Case Law Details
RELEVANT EXTRACTS:
7.1 As per the provision of section 10A of the Act, assessee is entitled to claim the deduction in respect of the profits and gains as derived by the assessee’s undertaking from the export of the articles of the things for the period of the 10 consecutive A.Y’s. Sub-section (2) to sec. 10A has laid down certain conditions for the eligibility of the undertaking to claim the deduction. As per sub-section (3) to section 10A, the assessee can claim the deduction if the sale proceeds of the goods exported out of India are received in or brought into India in convertible foreign exchange within the period of six months or within the said further period as may be allowed by the competent authority. Sub-section (4) of section 10A prescribes a formula for computing the weighted deduction and present issue is arising under this sub-section.
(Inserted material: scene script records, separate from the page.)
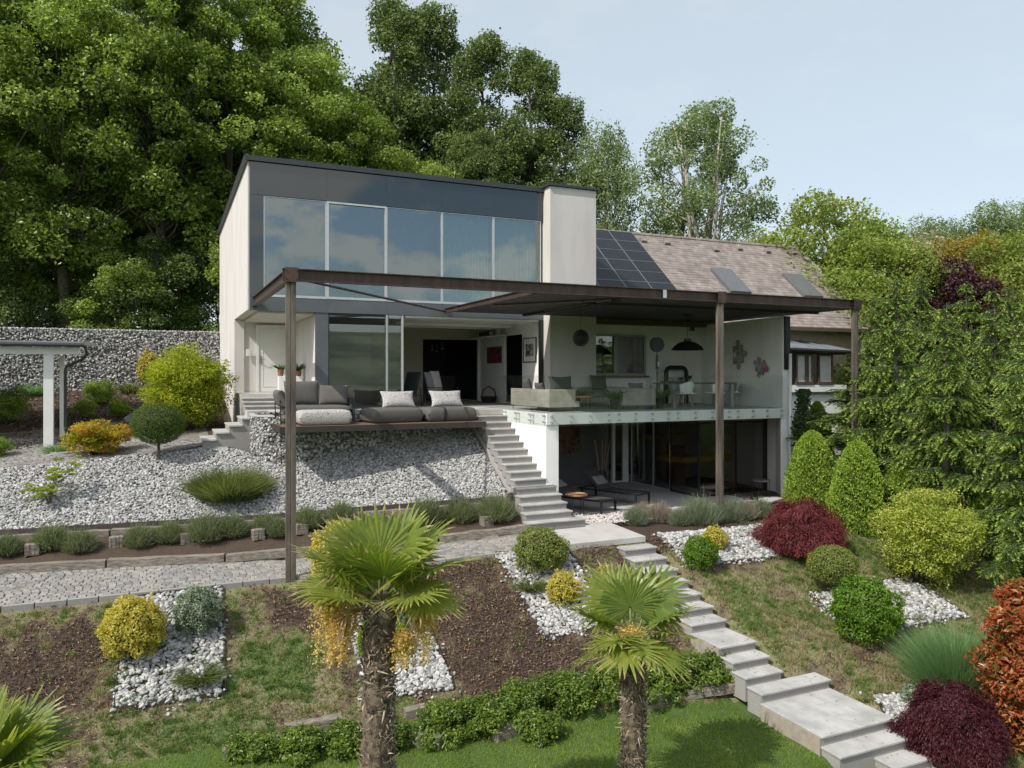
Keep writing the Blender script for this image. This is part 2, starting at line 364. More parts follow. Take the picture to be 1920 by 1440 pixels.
def stones_mesh(name, rng, P, size, flat=.6, up=None, tint=None):
    """pebbles: P centres, size per stone"""
    V0, F0 = ico(); n = len(P); k = 8; var = []
    for i in range(k):
        d = V0*1.0
        for _ in range(5):                       # cut a few facets so stones look broken, not round
            a = unit(rng.normal(size=3)); h = rng.uniform(.55, .85); q = d@a; d = d-np.outer(np.maximum(q-h, 0), a)
        var.append(d*(1+rng.normal(size=(len(V0), 1))*.035))
    var = np.array(var); pick = rng.integers(0, k, n)
    A = rng.normal(size=(n, 3, 3)); Q, _ = np.linalg.qr(A)
    sc_ = np.stack([np.ones(n), rng.uniform(.65, .95, n), rng.uniform(flat-.12, flat+.15, n)], 1)*np.asarray(size).reshape(-1, 1)/2
    V = np.einsum('nvk,nk->nvk', var[pick], sc_)
    # lie mostly flat: rotate about z and tilt a little
    th = rng.uniform(0, 2*math.pi, n); ti = rng.normal(size=n)*.35; tj = rng.normal(size=n)*.35
    R = np.zeros((n, 3, 3)); c, s = np.cos(th), np.sin(th)
    R[:, 0, 0] = c; R[:, 0, 1] = -s; R[:, 1, 0] = s; R[:, 1, 1] = c; R[:, 2, 2] = 1
    R2 = np.zeros((n, 3, 3)); c, s = np.cos(ti), np.sin(ti); R2[:, 0, 0] = 1; R2[:, 1, 1] = c; R2[:, 1, 2] = -s; R2[:, 2, 1] = s; R2[:, 2, 2] = c
    R3 = np.zeros((n, 3, 3)); c, s = np.cos(tj), np.sin(tj); R3[:, 1, 1] = 1; R3[:, 0, 0] = c; R3[:, 0, 2] = s; R3[:, 2, 0] = -s; R3[:, 2, 2] = c
    M = R@R2@R3 if up is None else Q
    V = np.einsum('nij,nvj->nvi', M, V)+P[:, None, :]
    nv = len(V0); F = (F0[None]+(np.arange(n)*nv)[:, None, None]).reshape(-1)
    t = rng.uniform(0, 1, n) if tint is None else tint
    return mesh_np(name, V.reshape(-1, 3), F, np.full(n*len(F0), 3), False, np.repeat(t, nv))
def clump_crown(rng, centres, radii, per, L, W, flat=.7, up=.55, tj=.25, nb=.35):
    """leaf clumps: leaves on the outer half of each flattened ball, tilted outward and up"""
    PP, NN, TT = [], [], []
    for c, r in zip(centres, radii):
        n = int(per*(r/np.mean(radii))**2); d = sph(rng, n)
        rad = r*(rng.uniform(.35, 1, n)**.45)*np.where(rng.uniform(0, 1, n) < .14, rng.uniform(1, 1.45, n), 1)*(1+.22*np.sin(d[:, 0]*7+c[0]*5)*np.sin(d[:, 1]*6+c[1]*3))
        P = c+d*rad[:, None]*np.array([1, 1, flat])
        PP.append(P); NN.append(d*nb+np.array([0, 0, up])+rng.normal(size=(n, 3))*.6)
        TT.append(np.clip(rng.normal(.5, tj, n)+rng.normal()*.12, 0, 1))
    P = np.concatenate(PP); N = np.concatenate(NN); T = np.concatenate(TT)
    s = rng.uniform(.6, 1.4, len(P))
    return leaf_arrays(rng, P, N, L*s, W*s), T
def rand_crown(rng, H0, H1, R, n, rc, prof=None):
    """clump centres filling a crown between heights H0 and H1 with radius profile"""
    out, rr = [], []
    while len(out) < n:
        t = rng.uniform(0, 1); pr = prof(t) if prof else math.sin(math.pi*min(1, .12+t*.86))**.6
        a = rng.uniform(0, 2*math.pi); q = rng.uniform(0, 1)**.42
        out.append(np.array([math.cos(a)*R*pr*q, math.sin(a)*R*pr*q, H0+(H1-H0)*t])); rr.append(rc*rng.uniform(.5, 1.35))
    return out, rr
def tree_meshes(seed, H_, R, h0, nc, per, L, W, rc, trunk_r, flat=.7, prof=None, multi=1, lean=0, limbs=1, name='broadleaf_tree'):
    rng = np.random.default_rng(seed); cs, rs = rand_crown(rng, H_*h0, H_-rc*.6, R, nc, rc, prof)
    V, T = clump_crown(rng, cs, rs, per, L, W, flat)
    crown = quads_mesh('crown', V, T)
    mb = MB(); tops = []
    for k in range(multi):
        a = rng.uniform(0, 6.28); base = np.array([math.cos(a), math.sin(a), 0])*(.0 if multi == 1 else .35); sp = .0 if multi == 1 else R*.5
        dx, dy = math.cos(a)*sp+lean, math.sin(a)*sp
        pts = [base*1.0]
        for i in range(1, 8):
            t = i/7; pts.append(base+np.array([dx*t**1.4+rng.normal()*.12, dy*t**1.4+rng.normal()*.12, H_*.9*t]))
        mb.tube(pts, [trunk_r*(1-.85*i/7)*(1.25 if i == 0 else 1) for i in range(8)], 9); tops.append(pts)
    if limbs:
        for c in cs[::2]:
            pts = tops[int(rng.integers(len(tops)))]; zi = max(.25*H_, c[2]-rng.uniform(.5, 2.2)-.35*math.hypot(c[0], c[1])); f = min(6.9, zi/(H_*.9)*7); i = int(f)
            s0 = lerp(np.array(pts[i]), np.array(pts[i+1]), f-i); m = lerp(s0, c, .5)+np.array([0, 0, -.15])+rng.normal(size=3)*.1
            r0 = trunk_r*.3*(1-zi/H_)+.02
            mb.tube([s0, m, c], [r0, r0*.6, .012], 5)
    me = bpy.data.meshes.new('trunk'); me.from_pydata(mb.v, [], mb.f); me.polygons.foreach_set('use_smooth', np.ones(len(me.polygons), bool)); me.update()
    return crown, me
def put_tree(meshes, mats, loc, label, cat='tree', group=None, rz=0, s=1., sz=None, name='broadleaf_tree', cname='crown'):
    t = empty(name, loc, label, cat, group, rz); t.scale = (s, s, sz or s)
    for nm, me, m in ((cname, meshes[0], mats[0]), ('trunk', meshes[1], mats[1])):
        if not me.materials: me.materials.append(m)
        if me.materials[0] is not m: me = me.copy(); me.materials[0] = m
        o = bpy.data.objects.new(nm, me); C.objects.link(o); o.parent = t
    return t
def spruce_meshes(seed, H_, R, dens=1., tw=.66):
    rng = np.random.default_rng(seed); P, D_, N_, T = [], [], [], []; mb = MB()
    mb.tube([(0, 0, -.2), (0, 0, H_*.5), (0, 0, H_)], [.13, .08, .01], 8)
    z = .25
    while z < H_-.12:
        t = z/H_; R0 = R*(1-t)**.8*rng.uniform(.85, 1.1)+.12; nb = max(4, int((8 if t < .6 else 6)*dens)); a0 = rng.uniform(0, 6.28)
        for b in range(nb):
            a = a0+b*2*math.pi/nb+rng.normal()*.35; Lb = R0*rng.choice([rng.uniform(.5, .8), rng.uniform(.8, 1.2)], p=[.35, .65]); u = np.array([math.cos(a), math.sin(a), 0]); sd = np.array([-math.sin(a), math.cos(a), 0])
            dr = rng.uniform(.18, .38)*(1-.5*t); z0 = z+rng.normal()*.13
            curve = lambda s: u*Lb*s+np.array([0, 0, z0+Lb*(.22*s-dr*s*s*1.7+dr*.75*s**4)])
            mb.tube([curve(0), curve(.35), curve(.7), curve(1)], [.028*(1-t)+.008, .018*(1-t)+.006, .011, .004], 4)
            s = .10
            while s < 1.0:
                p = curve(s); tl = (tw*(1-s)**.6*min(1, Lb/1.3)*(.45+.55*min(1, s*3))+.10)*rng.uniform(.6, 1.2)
                for sg in (-1, 1):
                    d = unit(u*.75+sd*sg*.95+np.array([0, 0, -.30+rng.normal()*.38]))
                    hang = rng.uniform(.25, .75); m = max(3, int(tl/.017)); q = (np.arange(m)+rng.uniform(.2, .9))/m
                    pts = p+d*(q*tl)[:, None]+np.array([0, 0, -1.])*(q*q*tl*hang)[:, None]
                    for side in (-1, 1):
                        cr_ = np.cross(d, np.array([0, 0, 1.])); dd = d[None]*.8+cr_[None]*side*.75+rng.normal(size=(m, 3))*.22
                        P.append(pts+unit(dd)*.022); D_.append(dd); N_.append(np.tile([0, 0, 1.], (m, 1))-u*.35+rng.normal(size=(m, 3))*.65)
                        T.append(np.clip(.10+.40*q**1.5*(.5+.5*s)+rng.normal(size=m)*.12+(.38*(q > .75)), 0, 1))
                s += .056/max(Lb, .35)
        m = int(420*(1-t)+40); aa = rng.uniform(0, 6.28, m); rr = R0*rng.uniform(.05, .42, m); o_ = np.stack([np.cos(aa), np.sin(aa), np.zeros(m)], 1)
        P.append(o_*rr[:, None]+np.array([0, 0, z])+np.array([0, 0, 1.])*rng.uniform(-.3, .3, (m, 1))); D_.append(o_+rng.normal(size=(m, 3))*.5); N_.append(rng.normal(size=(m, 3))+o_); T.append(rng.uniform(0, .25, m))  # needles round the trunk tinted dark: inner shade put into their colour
        z += (.52+.16*rng.uniform())/dens*(1.1-t*.5)
    P = np.concatenate(P); D_ = np.concatenate(D_); N_ = np.concatenate(N_); T = np.concatenate(T)
    sc_ = rng.uniform(.75, 1.35, len(P))
    V = leaf_arrays(rng, P, N_, .062*sc_, .019*sc_, D_, .05)
    me = bpy.data.meshes.new('trunk'); me.from_pydata(mb.v, [], mb.f); me.update()
    return quads_mesh('crown', V, T), me
def shrub(name, loc, rx, rz, n, L, W, m, label, cat='shrub', group=None, ry=None, bumps=.11, core=None, up=.35, base=0., cut=-.75, seed=0, out=1., tj=.25, D=None, spikes=0, sq=2.0):
    """dense rounded shrub; loc is where it meets the ground, crown spans 2*rz in height starting at base"""
    rng = np.random.default_rng(seed+int(abs(loc[0])*97+abs(loc[1])*31)); ry = ry or rx
    d = sph(rng, n); d = d[d[:, 2] > cut]; k = len(d)
    if sq != 2.0: d = d/((abs(d)**sq).sum(1, keepdims=True)**(1/sq))
    rad = rng.uniform(.80, 1.0, k)**.8*(1+bumps*(np.sin(d[:, 0]*9+loc[0]*7)*np.cos(d[:, 1]*8+3)+.7*np.sin(d[:, 2]*11+d[:, 0]*6)))+rng.exponential(.028, k)*out
    P = d*rad[:, None]*np.array([rx, ry, rz])+np.array([0, 0, base+rz])
    N = d*.9/np.array([rx, ry, rz])*rx+np.array([0, 0, up])+rng.normal(size=(k, 3))*.55
    s = rng.uniform(.55, 1.45, k); Dv = None
    if D is not None: Dv = d*D[0]+np.array([0, 0, D[1]])+rng.normal(size=(k, 3))*.4
    V = leaf_arrays(rng, P, N, L*s, W*s, Dv); T = np.clip(rng.normal(.5, tj, k)+.12*np.sin(d[:, 0]*5+1)*np.sin(d[:, 1]*5), 0, 1)
    nst = 16; ds = sph(rng, nst); ds[:, 2] = abs(ds[:, 2])*.8-.1                                  # stray shoots
    dd = np.repeat(ds, 9, 0); q = np.tile(np.linspace(.9, 1.0, 9), nst)+np.repeat(rng.uniform(.06, .2, nst), 9)*np.tile(np.linspace(0, 1, 9), nst)
    Ps = dd*q[:, None]*np.array([rx, ry, rz])+np.array([0, 0, base+rz])+rng.normal(size=(len(dd), 3))*.008
    if sq == 2.0 and out >= 1: V = np.concatenate([V, leaf_arrays(rng, Ps, rng.normal(size=(len(dd), 3))+np.array([0, 0, 1.]), L, W)]); T = np.concatenate([T, rng.uniform(.3, 1, len(dd))])
    if spikes:
        a = rng.uniform(0, 6.28, spikes); r = rng.uniform(0, .6, spikes)
        for i in range(spikes):
            q = 26; h = np.linspace(0, rng.uniform(.18, .4)*rz, q); c = np.array([math.cos(a[i])*r[i]*rx, math.sin(a[i])*r[i]*ry, base+rz*1.85])
            Pq = c+np.stack([rng.normal(size=q)*.02, rng.normal(size=q)*.02, h], 1); V = np.concatenate([V, leaf_arrays(rng, Pq, rng.normal(size=(q, 3)), L, W)]); T = np.concatenate([T, rng.uniform(.3, 1, q)])
    t = empty(name, loc, label, cat, group)
    link('foliage', quads_mesh('foliage', V, T), m, t)
    cm = core or mat('dark_inner_core', (.045, .05, .022), .95, (.025, .03, .014), 14, .5, 30)
    mb = MB(); pr = [(max(.001, rx*.76*math.cos(q)), base+rz+rz*.78*math.sin(q)) for q in np.linspace(-1.15, 1.57, 9)]; mb.lathe(pr, n=16)
    o = mb.build('inner_core', cm, t, smooth=True)  # solid dark core added to block the view through the leaves
    if base > .15: MB().tube([(0, 0, -.1), (.01, 0, base*.6), (0, .01, base+rz*.6)], [.045, .036, .03], 8).build('stem', BARK, t, smooth=True)
    if ry != rx: o.scale = (1, ry/rx, 1)
    return t
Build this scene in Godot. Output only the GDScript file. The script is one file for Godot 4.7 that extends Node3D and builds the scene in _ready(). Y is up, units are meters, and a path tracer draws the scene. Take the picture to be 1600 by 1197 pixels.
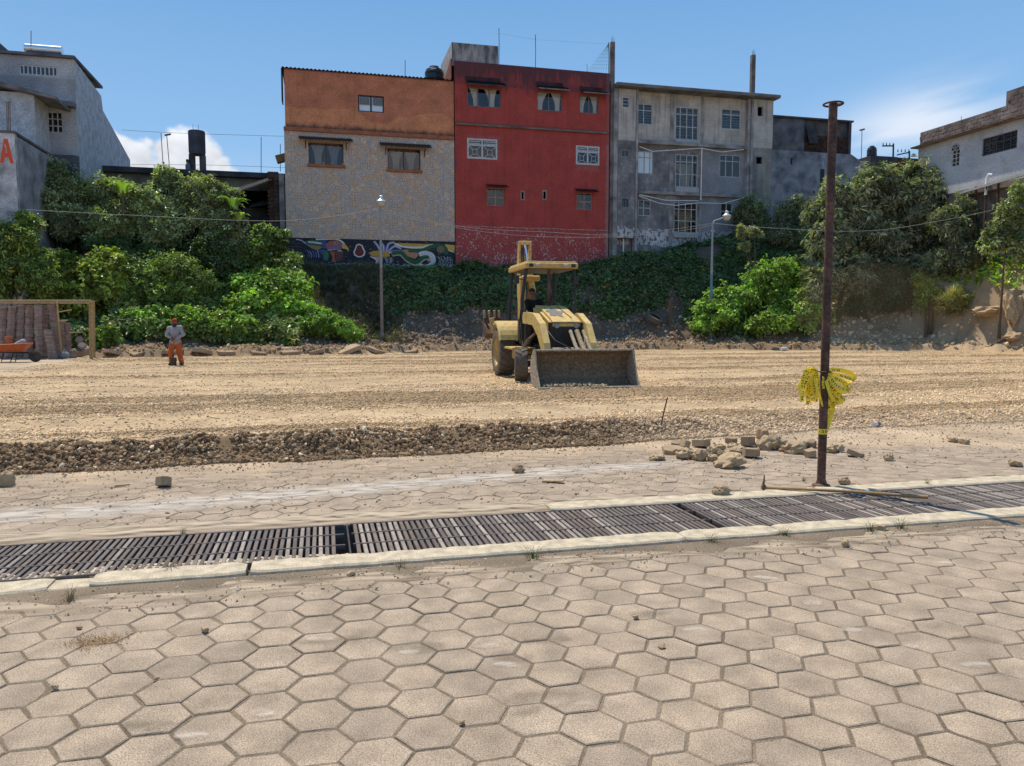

As per the provision of sub-section (4) to section 10A, the profits derived from export of article of thing shall be the amount which bears to the profits of the business of the undertaking in the same proportion as the export turnover bears to the total turnover. The definition of export turnover is given in clause (iv) to Explanation 2 to section 10A which reads as under:
“(iv) “export turnover” means the consideration (in respect of export by the undertaking of articles or things or computer software received in, or brought into India by the assessee in convertible foreign exchange in accordance with sub-section (3), but dies not include freight, telecommunication charges or insurance attributable to the delivery of the articles or things or compute software outside India or expenses, if any, incurred in foreign exchange in providing the technical services outside India. “
7.2 As noted by the AO, the million dollar question in this case is what amount of export turnover to be taken. In this case AO has not disputed the fact that the cost of the diamond supplied by the customer is reduced. In other words to that extent in our opinion it cannot be treated as a sale consideration for the purpose of forming part of turnover. What the assessee is entitled to claim from the customer as per the invoice is the net realisable sale consideration i.e. after reducing the cost or value of the diamond supplied which are used by the assessee in manufacturing of jewellery which are again exported to the same customers. The only reservation of the AO is that the assessee has shown FOB or gross sale value as a total turnover. In our opinion the crucial fact is not disputed that the part of the raw material is supplied by the customer which is used in the manufacturing of the jewellery and which is again exported or sold to the same customer. In our opinion sale consideration should be the net price realisable after reducing the cost of the diamond supplied. Merely because assessee has taken the FOB or gross amount of sale price before reducing the cost of the diamond supplied by the customer and at the same time also included the cost of the diamond in the raw material consumed it will not deprive the assessee in the strict commercial sense to claim that, whatever is the turnover of the export of the jewellery is only to the extent of net realizable sale proceeds from the customers. In our opinion the Commissioner (Appeals) has rightly taken view that for the purpose of computing deduction as per formula given under section 10A(4), the cost of the diamonds or other materials supplied by the customers to the assessee which are used in the manufacturing of the jewellery and exported to the same customers should be reduced from the FOB and as in this case the net realizable sale proceeds shown should be treated as export turnover. In our opinion no interference is called for in the order of the CIT (A) on this issue.